• **Short exercise**:
Retype the whole listing, please, keeping every line exact and dropping the pictures.

--- START OF Supplied material ---

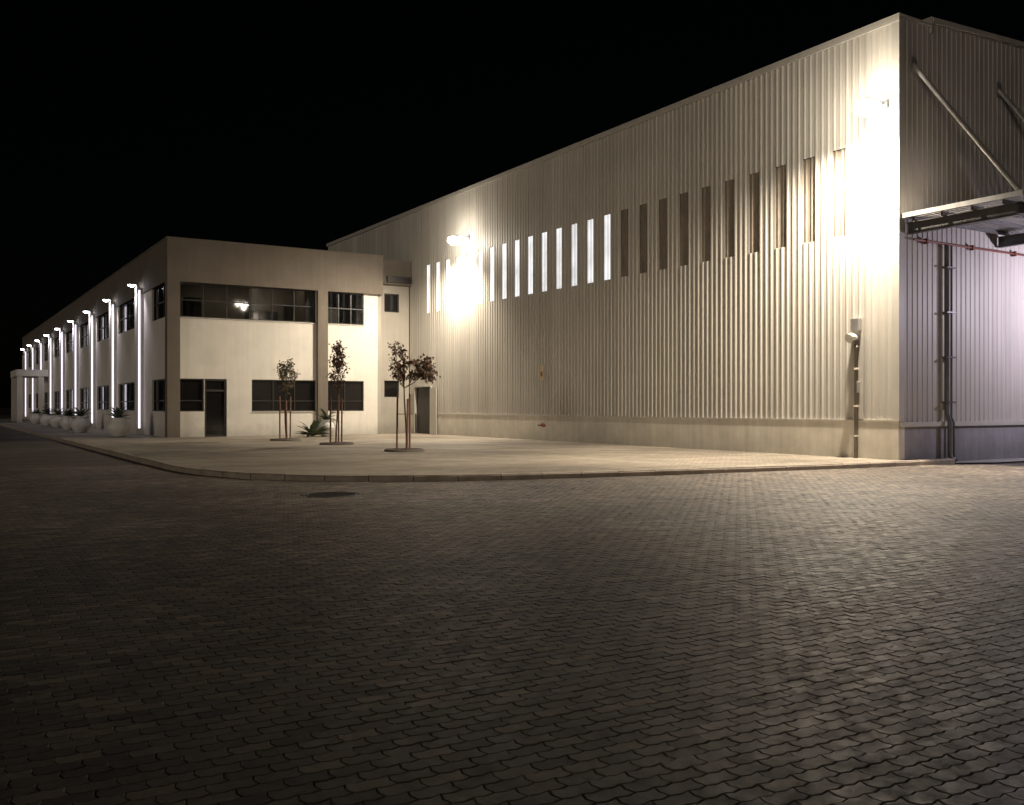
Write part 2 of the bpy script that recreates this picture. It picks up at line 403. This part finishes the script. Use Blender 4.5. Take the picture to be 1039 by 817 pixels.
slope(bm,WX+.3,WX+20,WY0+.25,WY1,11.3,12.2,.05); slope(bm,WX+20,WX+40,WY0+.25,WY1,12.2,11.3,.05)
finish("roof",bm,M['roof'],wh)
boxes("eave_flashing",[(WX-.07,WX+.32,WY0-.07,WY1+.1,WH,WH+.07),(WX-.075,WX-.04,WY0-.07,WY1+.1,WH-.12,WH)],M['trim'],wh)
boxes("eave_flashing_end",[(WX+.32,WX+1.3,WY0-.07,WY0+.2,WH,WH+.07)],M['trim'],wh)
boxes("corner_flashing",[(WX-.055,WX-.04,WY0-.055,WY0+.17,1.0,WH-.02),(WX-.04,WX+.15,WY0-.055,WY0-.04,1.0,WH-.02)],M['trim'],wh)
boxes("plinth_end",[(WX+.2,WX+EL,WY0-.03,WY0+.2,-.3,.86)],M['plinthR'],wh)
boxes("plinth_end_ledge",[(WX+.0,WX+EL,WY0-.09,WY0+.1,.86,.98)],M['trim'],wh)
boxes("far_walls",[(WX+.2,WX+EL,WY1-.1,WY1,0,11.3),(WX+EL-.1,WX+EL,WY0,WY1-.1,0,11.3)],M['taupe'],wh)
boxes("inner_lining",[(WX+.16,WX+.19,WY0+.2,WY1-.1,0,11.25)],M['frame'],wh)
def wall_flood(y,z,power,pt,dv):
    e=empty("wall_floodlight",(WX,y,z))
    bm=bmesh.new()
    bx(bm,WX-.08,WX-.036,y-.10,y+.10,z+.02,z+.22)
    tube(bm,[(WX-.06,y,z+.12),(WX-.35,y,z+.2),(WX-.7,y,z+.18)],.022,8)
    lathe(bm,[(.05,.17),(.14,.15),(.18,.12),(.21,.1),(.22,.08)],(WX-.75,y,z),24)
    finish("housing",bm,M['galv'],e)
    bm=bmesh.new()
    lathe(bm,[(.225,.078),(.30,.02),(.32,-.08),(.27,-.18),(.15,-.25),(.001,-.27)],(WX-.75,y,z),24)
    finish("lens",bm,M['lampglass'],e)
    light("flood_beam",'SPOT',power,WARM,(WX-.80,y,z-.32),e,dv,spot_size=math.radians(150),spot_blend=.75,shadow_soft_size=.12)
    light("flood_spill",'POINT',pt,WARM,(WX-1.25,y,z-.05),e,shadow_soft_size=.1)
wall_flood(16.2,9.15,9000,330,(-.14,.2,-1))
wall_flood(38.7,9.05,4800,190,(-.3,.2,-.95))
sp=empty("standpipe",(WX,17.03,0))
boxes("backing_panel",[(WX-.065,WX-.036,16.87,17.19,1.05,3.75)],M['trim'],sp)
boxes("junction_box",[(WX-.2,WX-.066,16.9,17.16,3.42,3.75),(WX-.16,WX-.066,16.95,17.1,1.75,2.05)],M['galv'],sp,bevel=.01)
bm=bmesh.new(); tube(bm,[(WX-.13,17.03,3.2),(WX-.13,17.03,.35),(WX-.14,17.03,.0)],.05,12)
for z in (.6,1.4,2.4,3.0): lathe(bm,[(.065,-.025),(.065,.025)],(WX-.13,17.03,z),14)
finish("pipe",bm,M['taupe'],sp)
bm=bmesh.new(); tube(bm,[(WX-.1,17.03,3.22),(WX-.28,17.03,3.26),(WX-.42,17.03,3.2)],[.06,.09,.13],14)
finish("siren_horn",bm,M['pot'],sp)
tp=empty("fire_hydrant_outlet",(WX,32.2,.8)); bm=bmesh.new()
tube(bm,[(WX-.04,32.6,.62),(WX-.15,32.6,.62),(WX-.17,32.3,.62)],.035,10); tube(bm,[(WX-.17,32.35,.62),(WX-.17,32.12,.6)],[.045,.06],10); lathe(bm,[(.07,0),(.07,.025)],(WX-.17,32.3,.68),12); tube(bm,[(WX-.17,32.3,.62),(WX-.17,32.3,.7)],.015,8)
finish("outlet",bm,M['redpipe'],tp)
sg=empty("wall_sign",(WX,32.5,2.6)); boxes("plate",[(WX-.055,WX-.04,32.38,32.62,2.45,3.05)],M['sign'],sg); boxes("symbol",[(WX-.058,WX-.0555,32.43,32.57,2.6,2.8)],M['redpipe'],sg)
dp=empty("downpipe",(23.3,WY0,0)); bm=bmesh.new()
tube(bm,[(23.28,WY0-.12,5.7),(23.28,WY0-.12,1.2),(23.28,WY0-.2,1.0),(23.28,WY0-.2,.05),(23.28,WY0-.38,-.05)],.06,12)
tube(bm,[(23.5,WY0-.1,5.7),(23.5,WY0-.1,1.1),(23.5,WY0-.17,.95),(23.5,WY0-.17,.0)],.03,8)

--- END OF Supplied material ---

• **Complete response**:
Write part 2 of the bpy script that recreates this picture. It picks up at line 403. This part finishes the script. Use Blender 4.5. Take the picture to be 1039 by 817 pixels.
slope(bm,WX+.3,WX+20,WY0+.25,WY1,11.3,12.2,.05); slope(bm,WX+20,WX+40,WY0+.25,WY1,12.2,11.3,.05)
finish("roof",bm,M['roof'],wh)
boxes("eave_flashing",[(WX-.07,WX+.32,WY0-.07,WY1+.1,WH,WH+.07),(WX-.075,WX-.04,WY0-.07,WY1+.1,WH-.12,WH)],M['trim'],wh)
boxes("eave_flashing_end",[(WX+.32,WX+1.3,WY0-.07,WY0+.2,WH,WH+.07)],M['trim'],wh)
boxes("corner_flashing",[(WX-.055,WX-.04,WY0-.055,WY0+.17,1.0,WH-.02),(WX-.04,WX+.15,WY0-.055,WY0-.04,1.0,WH-.02)],M['trim'],wh)
boxes("plinth_end",[(WX+.2,WX+EL,WY0-.03,WY0+.2,-.3,.86)],M['plinthR'],wh)
boxes("plinth_end_ledge",[(WX+.0,WX+EL,WY0-.09,WY0+.1,.86,.98)],M['trim'],wh)
boxes("far_walls",[(WX+.2,WX+EL,WY1-.1,WY1,0,11.3),(WX+EL-.1,WX+EL,WY0,WY1-.1,0,11.3)],M['taupe'],wh)
boxes("inner_lining",[(WX+.16,WX+.19,WY0+.2,WY1-.1,0,11.25)],M['frame'],wh)
def wall_flood(y,z,power,pt,dv):
    e=empty("wall_floodlight",(WX,y,z))
    bm=bmesh.new()
    bx(bm,WX-.08,WX-.036,y-.10,y+.10,z+.02,z+.22)
    tube(bm,[(WX-.06,y,z+.12),(WX-.35,y,z+.2),(WX-.7,y,z+.18)],.022,8)
    lathe(bm,[(.05,.17),(.14,.15),(.18,.12),(.21,.1),(.22,.08)],(WX-.75,y,z),24)
    finish("housing",bm,M['galv'],e)
    bm=bmesh.new()
    lathe(bm,[(.225,.078),(.30,.02),(.32,-.08),(.27,-.18),(.15,-.25),(.001,-.27)],(WX-.75,y,z),24)
    finish("lens",bm,M['lampglass'],e)
    light("flood_beam",'SPOT',power,WARM,(WX-.80,y,z-.32),e,dv,spot_size=math.radians(150),spot_blend=.75,shadow_soft_size=.12)
    light("flood_spill",'POINT',pt,WARM,(WX-1.25,y,z-.05),e,shadow_soft_size=.1)
wall_flood(16.2,9.15,9000,330,(-.14,.2,-1))
wall_flood(38.7,9.05,4800,190,(-.3,.2,-.95))
sp=empty("standpipe",(WX,17.03,0))
boxes("backing_panel",[(WX-.065,WX-.036,16.87,17.19,1.05,3.75)],M['trim'],sp)
boxes("junction_box",[(WX-.2,WX-.066,16.9,17.16,3.42,3.75),(WX-.16,WX-.066,16.95,17.1,1.75,2.05)],M['galv'],sp,bevel=.01)
bm=bmesh.new(); tube(bm,[(WX-.13,17.03,3.2),(WX-.13,17.03,.35),(WX-.14,17.03,.0)],.05,12)
for z in (.6,1.4,2.4,3.0): lathe(bm,[(.065,-.025),(.065,.025)],(WX-.13,17.03,z),14)
finish("pipe",bm,M['taupe'],sp)
bm=bmesh.new(); tube(bm,[(WX-.1,17.03,3.22),(WX-.28,17.03,3.26),(WX-.42,17.03,3.2)],[.06,.09,.13],14)
finish("siren_horn",bm,M['pot'],sp)
tp=empty("fire_hydrant_outlet",(WX,32.2,.8)); bm=bmesh.new()
tube(bm,[(WX-.04,32.6,.62),(WX-.15,32.6,.62),(WX-.17,32.3,.62)],.035,10); tube(bm,[(WX-.17,32.35,.62),(WX-.17,32.12,.6)],[.045,.06],10); lathe(bm,[(.07,0),(.07,.025)],(WX-.17,32.3,.68),12); tube(bm,[(WX-.17,32.3,.62),(WX-.17,32.3,.7)],.015,8)
finish("outlet",bm,M['redpipe'],tp)
sg=empty("wall_sign",(WX,32.5,2.6)); boxes("plate",[(WX-.055,WX-.04,32.38,32.62,2.45,3.05)],M['sign'],sg); boxes("symbol",[(WX-.058,WX-.0555,32.43,32.57,2.6,2.8)],M['redpipe'],sg)
dp=empty("downpipe",(23.3,WY0,0)); bm=bmesh.new()
tube(bm,[(23.28,WY0-.12,5.7),(23.28,WY0-.12,1.2),(23.28,WY0-.2,1.0),(23.28,WY0-.2,.05),(23.28,WY0-.38,-.05)],.06,12)
tube(bm,[(23.5,WY0-.1,5.7),(23.5,WY0-.1,1.1),(23.5,WY0-.17,.95),(23.5,WY0-.17,.0)],.03,8)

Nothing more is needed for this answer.